Both the line containing "attrs), M_pass), kind='structure')" and the line containing "return np.array(out[:n])" belong in the answer, along with every line between them; print exactly those.
##### Data listing
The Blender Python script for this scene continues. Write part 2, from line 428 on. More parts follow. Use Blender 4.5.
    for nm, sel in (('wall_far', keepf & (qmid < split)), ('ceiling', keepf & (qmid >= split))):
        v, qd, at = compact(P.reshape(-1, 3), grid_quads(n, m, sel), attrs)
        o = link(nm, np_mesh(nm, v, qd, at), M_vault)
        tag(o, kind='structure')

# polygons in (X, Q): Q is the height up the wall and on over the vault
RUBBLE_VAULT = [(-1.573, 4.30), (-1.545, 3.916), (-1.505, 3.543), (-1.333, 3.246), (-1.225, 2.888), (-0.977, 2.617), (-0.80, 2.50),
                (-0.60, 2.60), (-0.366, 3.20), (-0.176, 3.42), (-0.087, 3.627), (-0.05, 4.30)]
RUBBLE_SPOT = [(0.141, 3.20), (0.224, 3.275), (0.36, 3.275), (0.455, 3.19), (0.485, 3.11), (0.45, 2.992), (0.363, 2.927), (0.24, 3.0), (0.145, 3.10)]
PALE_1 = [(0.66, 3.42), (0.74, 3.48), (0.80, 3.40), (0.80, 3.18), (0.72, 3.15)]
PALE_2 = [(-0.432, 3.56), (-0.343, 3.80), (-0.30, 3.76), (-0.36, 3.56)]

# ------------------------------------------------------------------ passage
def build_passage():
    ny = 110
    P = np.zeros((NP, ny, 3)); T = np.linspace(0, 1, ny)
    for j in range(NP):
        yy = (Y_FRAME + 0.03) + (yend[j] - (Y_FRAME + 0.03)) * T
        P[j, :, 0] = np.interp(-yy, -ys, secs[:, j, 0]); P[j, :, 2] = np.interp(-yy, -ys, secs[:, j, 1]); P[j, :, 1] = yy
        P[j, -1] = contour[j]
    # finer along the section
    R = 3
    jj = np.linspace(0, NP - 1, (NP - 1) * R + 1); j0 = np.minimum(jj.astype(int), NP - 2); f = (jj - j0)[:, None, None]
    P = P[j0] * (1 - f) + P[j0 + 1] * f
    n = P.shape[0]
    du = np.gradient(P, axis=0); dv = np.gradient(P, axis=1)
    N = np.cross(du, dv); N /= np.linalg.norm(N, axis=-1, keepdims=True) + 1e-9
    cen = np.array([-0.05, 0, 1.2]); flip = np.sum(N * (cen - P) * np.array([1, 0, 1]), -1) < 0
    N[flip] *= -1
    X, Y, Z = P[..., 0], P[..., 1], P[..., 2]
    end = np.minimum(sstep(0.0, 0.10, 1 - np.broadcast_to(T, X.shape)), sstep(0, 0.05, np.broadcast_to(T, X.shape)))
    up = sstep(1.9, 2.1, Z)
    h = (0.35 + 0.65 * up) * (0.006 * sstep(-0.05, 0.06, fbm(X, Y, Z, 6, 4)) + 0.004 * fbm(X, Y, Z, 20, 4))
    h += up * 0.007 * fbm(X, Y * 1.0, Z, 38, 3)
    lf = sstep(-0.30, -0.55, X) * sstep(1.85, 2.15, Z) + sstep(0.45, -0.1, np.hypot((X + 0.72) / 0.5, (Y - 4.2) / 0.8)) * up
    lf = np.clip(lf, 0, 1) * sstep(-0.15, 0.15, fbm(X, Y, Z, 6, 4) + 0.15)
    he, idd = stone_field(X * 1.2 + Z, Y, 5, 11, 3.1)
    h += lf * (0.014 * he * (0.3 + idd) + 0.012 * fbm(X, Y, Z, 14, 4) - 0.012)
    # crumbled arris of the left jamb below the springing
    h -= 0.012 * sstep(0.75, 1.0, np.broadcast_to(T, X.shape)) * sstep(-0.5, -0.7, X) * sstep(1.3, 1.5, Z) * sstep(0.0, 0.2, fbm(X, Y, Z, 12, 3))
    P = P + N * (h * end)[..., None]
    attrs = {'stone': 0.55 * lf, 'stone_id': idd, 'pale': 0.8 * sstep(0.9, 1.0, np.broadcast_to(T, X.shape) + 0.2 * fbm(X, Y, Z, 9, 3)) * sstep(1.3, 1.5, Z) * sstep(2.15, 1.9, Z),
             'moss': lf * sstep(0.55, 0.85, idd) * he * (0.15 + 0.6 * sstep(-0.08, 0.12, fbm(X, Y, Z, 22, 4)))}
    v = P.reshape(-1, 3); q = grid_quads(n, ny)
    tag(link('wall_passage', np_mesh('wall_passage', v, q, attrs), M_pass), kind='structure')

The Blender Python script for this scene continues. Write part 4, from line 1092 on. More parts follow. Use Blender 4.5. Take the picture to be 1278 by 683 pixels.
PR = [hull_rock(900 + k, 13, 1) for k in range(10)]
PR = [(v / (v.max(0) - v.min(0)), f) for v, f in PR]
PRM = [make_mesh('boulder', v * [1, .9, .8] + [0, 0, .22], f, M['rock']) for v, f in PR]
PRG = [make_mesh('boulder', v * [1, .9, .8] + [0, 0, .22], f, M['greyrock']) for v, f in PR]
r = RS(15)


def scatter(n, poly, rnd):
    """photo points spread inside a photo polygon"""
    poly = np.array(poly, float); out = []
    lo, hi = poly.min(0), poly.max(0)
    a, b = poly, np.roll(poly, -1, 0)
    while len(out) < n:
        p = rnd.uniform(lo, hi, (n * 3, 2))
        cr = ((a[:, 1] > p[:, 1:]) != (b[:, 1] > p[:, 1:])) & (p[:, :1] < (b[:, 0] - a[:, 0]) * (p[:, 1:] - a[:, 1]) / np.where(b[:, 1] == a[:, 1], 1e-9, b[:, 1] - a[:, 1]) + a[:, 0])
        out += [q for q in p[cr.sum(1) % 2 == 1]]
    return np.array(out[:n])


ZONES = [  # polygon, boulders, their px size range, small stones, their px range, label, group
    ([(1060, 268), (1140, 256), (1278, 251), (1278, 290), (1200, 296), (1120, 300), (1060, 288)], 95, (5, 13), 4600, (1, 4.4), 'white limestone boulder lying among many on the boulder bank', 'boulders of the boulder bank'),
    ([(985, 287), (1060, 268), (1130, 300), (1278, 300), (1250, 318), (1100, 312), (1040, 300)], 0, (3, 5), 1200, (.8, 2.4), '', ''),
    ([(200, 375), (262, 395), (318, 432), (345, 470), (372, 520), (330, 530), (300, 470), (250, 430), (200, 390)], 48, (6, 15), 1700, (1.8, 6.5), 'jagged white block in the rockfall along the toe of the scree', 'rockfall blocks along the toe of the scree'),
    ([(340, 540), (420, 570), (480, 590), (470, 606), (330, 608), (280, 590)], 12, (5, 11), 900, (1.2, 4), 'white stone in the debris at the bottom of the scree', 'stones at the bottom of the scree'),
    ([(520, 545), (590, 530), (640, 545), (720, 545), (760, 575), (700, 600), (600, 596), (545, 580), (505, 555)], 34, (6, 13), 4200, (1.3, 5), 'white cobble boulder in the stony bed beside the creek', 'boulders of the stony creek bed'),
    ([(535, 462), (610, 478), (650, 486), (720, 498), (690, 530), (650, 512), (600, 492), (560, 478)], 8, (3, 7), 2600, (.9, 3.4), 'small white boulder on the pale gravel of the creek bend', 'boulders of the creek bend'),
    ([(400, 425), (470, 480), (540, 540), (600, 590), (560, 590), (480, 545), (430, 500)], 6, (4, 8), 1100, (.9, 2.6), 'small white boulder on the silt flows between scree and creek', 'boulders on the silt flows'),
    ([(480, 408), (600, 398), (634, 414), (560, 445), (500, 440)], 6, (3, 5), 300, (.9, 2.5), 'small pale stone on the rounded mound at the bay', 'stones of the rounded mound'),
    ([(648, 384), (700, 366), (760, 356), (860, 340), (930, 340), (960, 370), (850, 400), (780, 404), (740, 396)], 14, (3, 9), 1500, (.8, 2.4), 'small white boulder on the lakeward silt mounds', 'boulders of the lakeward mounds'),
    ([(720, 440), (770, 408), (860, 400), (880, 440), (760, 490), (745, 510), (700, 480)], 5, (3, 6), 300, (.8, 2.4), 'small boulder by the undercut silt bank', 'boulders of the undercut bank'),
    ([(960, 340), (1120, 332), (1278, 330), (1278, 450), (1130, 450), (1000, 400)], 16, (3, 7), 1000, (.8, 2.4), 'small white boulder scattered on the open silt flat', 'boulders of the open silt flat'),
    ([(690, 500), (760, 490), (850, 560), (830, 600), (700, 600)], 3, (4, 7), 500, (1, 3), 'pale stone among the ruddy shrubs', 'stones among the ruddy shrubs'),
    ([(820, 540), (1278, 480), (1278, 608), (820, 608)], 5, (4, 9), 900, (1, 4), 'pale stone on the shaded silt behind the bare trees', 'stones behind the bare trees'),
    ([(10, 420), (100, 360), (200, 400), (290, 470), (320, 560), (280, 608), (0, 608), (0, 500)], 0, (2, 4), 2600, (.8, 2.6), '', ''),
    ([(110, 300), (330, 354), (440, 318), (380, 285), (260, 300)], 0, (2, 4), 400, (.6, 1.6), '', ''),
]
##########
> Right answer:
    tag(link('wall_passage', np_mesh('wall_passage', v, q, attrs), M_pass), kind='structure')

The Blender Python script for this scene continues. Write part 4, from line 1092 on. More parts follow. Use Blender 4.5. Take the picture to be 1278 by 683 pixels.
PR = [hull_rock(900 + k, 13, 1) for k in range(10)]
PR = [(v / (v.max(0) - v.min(0)), f) for v, f in PR]
PRM = [make_mesh('boulder', v * [1, .9, .8] + [0, 0, .22], f, M['rock']) for v, f in PR]
PRG = [make_mesh('boulder', v * [1, .9, .8] + [0, 0, .22], f, M['greyrock']) for v, f in PR]
r = RS(15)


def scatter(n, poly, rnd):
    """photo points spread inside a photo polygon"""
    poly = np.array(poly, float); out = []
    lo, hi = poly.min(0), poly.max(0)
    a, b = poly, np.roll(poly, -1, 0)
    while len(out) < n:
        p = rnd.uniform(lo, hi, (n * 3, 2))
        cr = ((a[:, 1] > p[:, 1:]) != (b[:, 1] > p[:, 1:])) & (p[:, :1] < (b[:, 0] - a[:, 0]) * (p[:, 1:] - a[:, 1]) / np.where(b[:, 1] == a[:, 1], 1e-9, b[:, 1] - a[:, 1]) + a[:, 0])
        out += [q for q in p[cr.sum(1) % 2 == 1]]
    return np.array(out[:n])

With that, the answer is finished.